Anche perché, se non lì, dovei potevi vedere, dal vivo, le vetture esposte? In strada? Seee… tra la prova su strada pubblicata dalle riviste e la prima visione dal vivo passavano mesi.
E poi, mica potevi toccarla e, volesse il cielo, magari anche salirci, sotto sguardi severi di attenti e preparati venditori (quasi tutti con le tempie grigie o la memoria mi fa qualche scherzo?)

Ma oggi? Che significato ha un salone automobilistico?

Le Case costruttrici?

Penso che la presenza sia ormai diventata una dolorosa incombenza, un male necessario. In cui, in qualche caso, sia più semplice applicarsi a costosi esercizi di stile e di emozione, piuttosto che chiedersi un bel “ma che ci andiamo a fare?”

Da questo punto di vista ricorda molto l’annuale riunione che il papà di Ricky Cunningham faceva con i suoi sodali, quelli dal fez leopardato. Siamo lì, tra di noi, a scambiarci saluti e chiacchiere, a sparare battute, conoscere qualche nuovo collega e commentare su quelli che non sono presenti (si spera per motivi temporanei, non eterni…)

Il pubblico?

Mah si, vengono. Sono più o meno sempre quelli, con molte meno cravatte e qualche gonna in più. Forse attratti dalla kermesse e dall’occasionale biglietto gratuito

Vengono, girano, si fermano, chiedono e, alle volte, cercano di farti capire che la sanno più lunga di te (e, per quanto riguarda me, si accomodino pure.)

Forse ancora appassionati, sicuramente curiosi, molto poco clienti.

Perché il punto è un po’ questo.

Oggi l’informazione viaggia su altri binari, con altri treni e – soprattutto – ad altre velocità. Soprattutto se finalizzata all’acquisto, o al desiderio, che è altrettanto importante.

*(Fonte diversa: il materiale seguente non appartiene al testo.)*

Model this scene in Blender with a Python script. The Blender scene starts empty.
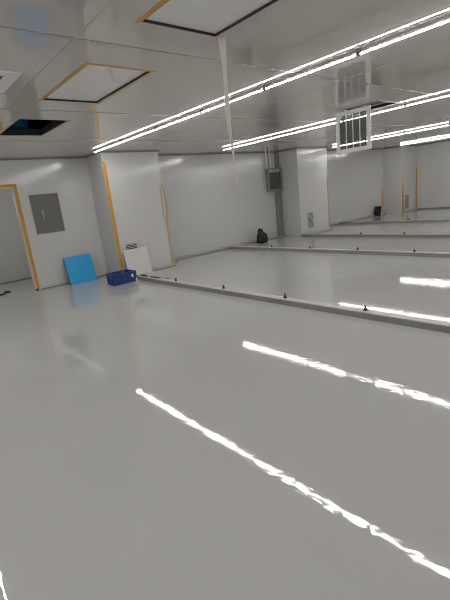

Forse il salone ha solo un senso come polo di illustrazione e informazione agli addetti; ruolo che esplica nelle giornate “stampa”. Quelle sacre, senza la canaglia del mondo là, fuori.

Salvo poi trovare il figlio del macellaio del carrozziere del concessionario di zona, regolarmente munito di biglietto, a bivaccare tra le hostess e le modelle, o la responsabile HR del mercato ospitante che, mentre trangugia la quinta oliva ascolana al banco del catering, giura sulla testa dei suoi figli che è lì per fare dei colloqui, utili all’Azienda. E cito vita vissuta.

Quindi a chi servono?

Mi pare che, sempre più, servano agli organizzatori che, non contenti dei tanti esempi di mancato business, continuano imperterriti a ideare dei “nuovi” saloni.

Le formule sono le più avanzate ed innovative, la comunicazione collegata all’ “evento” (quanto odio questa parola!) è sempre più importante, più differenziata. L’integrazione con altre “realtà” (si legge “facciamo pure il sito web”) sempre più dettagliata e avveniristica.

L’unica cosa che non cambia è il costo al metro quadro, che qualcuno deve pagare.

E un sistema per valorizzare (ergo renderli “taggabili”, così per far vedere che sono moderno) i visitatori.

Visitatori che, sempre più, cercano uno “show”, non la mera esibizione di auto.

Che cercano contatti con le case che non si esauriscano al portone di uscita del padiglione.

Che cercano di divertirsi, magari grazie alla loro passione.